Gilbert amorce un virage à 180 degrés : “Calme toi, ça n’a pas encore commencé”.

Au-dessus du lagon, Nouvelle-Calédonie

Au-dessus du lagon, Nouvelle-Calédonie

Au-dessus du lagon, Nouvelle-Calédonie

Au-dessus du lagon, Nouvelle-Calédonie

Gilbert au manette, ULM, Voh

Gilbert au manette, ULM, Voh

Là, à la frontière du lagon et du grand large, un trou béant plonge à plus de 200 mètres de profondeur. Pour les mélanésiens, le site est tabou. Aucune approche en bateau, aucune recherche scientifique n’a pour l’instant oser braver l’interdiction kanak. La légende dit qu’après la mort, les âmes viennent au trou bleu pour passer vers l’autre monde.

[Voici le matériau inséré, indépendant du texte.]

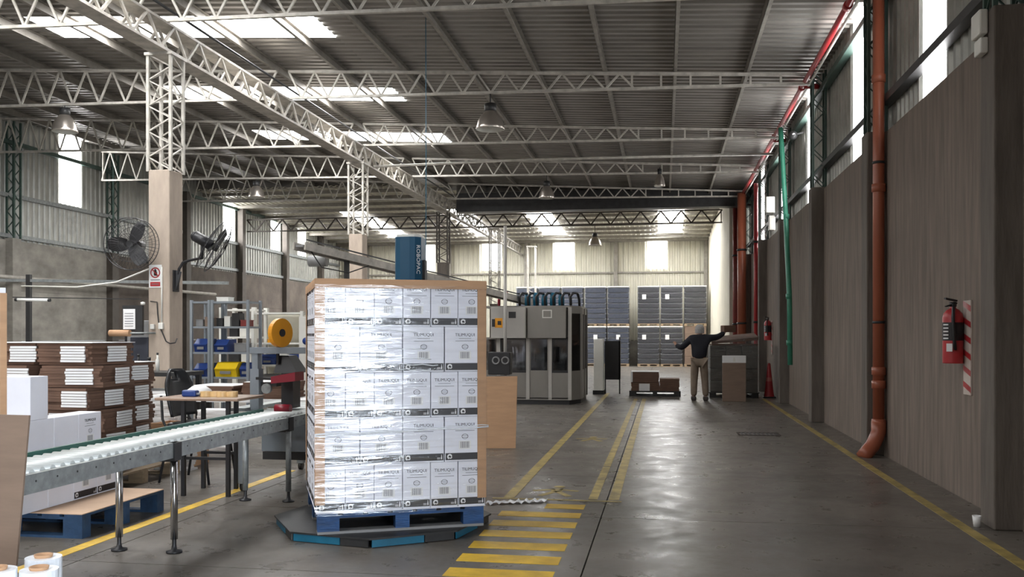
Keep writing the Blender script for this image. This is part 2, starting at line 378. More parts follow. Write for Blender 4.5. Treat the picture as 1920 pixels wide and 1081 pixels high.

Un frisson me traverse. Ça peut paraître fou mais d’en-haut, ça ressemble à la vérité.

Trou bleu, Voh, Nouvelle-Calédonie

Trou bleu, Voh, Nouvelle-Calédonie

Au fur et à mesure que nous perdons de l’altitude, le lagon prend vie. On distingue les bateaux, plus loin les hommes pêchant à pied et en bordure de mangrove, illustration d’un tout formidable, la transhumance des raies manta.

Pêche sur le lagon, Nouvelle-Calédonie

Pêche sur le lagon, Nouvelle-Calédonie

Entre mangrove et lagon, Voh, Nouvelle-Calédonie

 

Gilbert chante à tue-tête Hotel California en mettant le cap sur la mangrove.

Je me souviens de la dernière fois où un paysage m’a pris aux tripes. C’était en 2007 sur la Grande Muraille de Chine. Le vent soufflait fort et j’ai cru, l’espace d’un instant, entendre les pas de milliers de soldats travaillant à sa construction.

Il y avait le biais des hommes et de l’Histoire. Là, c’est la Nature, sans intermédiaire, qui me parle, comme une femme amoureuse mise à nue et ne demandant qu’une chose ; que l’on croit en elle.

Survol du coeur de Voh, Nouvelle-Calédonie

Survol du coeur de Voh, Nouvelle-Calédonie

Coeur de Voh, Nouvelle-Calédonie

Coeur de Voh, Nouvelle-Calédonie

Aussi incroyable que cela puisse paraître, le Cœur me parle, nous battons à l’unisson et je voudrais sauter de l’avion, me coucher à son creux, dans le vert des verts et m’y lover.

Coeur de Voh, Nouvelle-Calédonie

Coeur de Voh, Nouvelle-Calédonie

De retour sur terre, j’abandonne mes projets de l’après-midi et, coûte que coûte, demande à Gilbert de me ramener au Cœur une seconde fois. J’y retrouve la même intensité et, s’il existe un endroit où naissent les âmes nouvelles qui parsèment le monde d’innocence, je crois bien que je l’ai trouvé.

Je quitte Gilbert émue d’avoir rencontré un homme généreux, fou d’amour pour un paysage et capable de si bien le partager.

Tu me l’avais dit Gilbert : je ne t’oublierai jamais. Je ne t’ai pas cru. Maintenant, je le sais. Avec toi, pour toujours, mon cœur resté à Voh.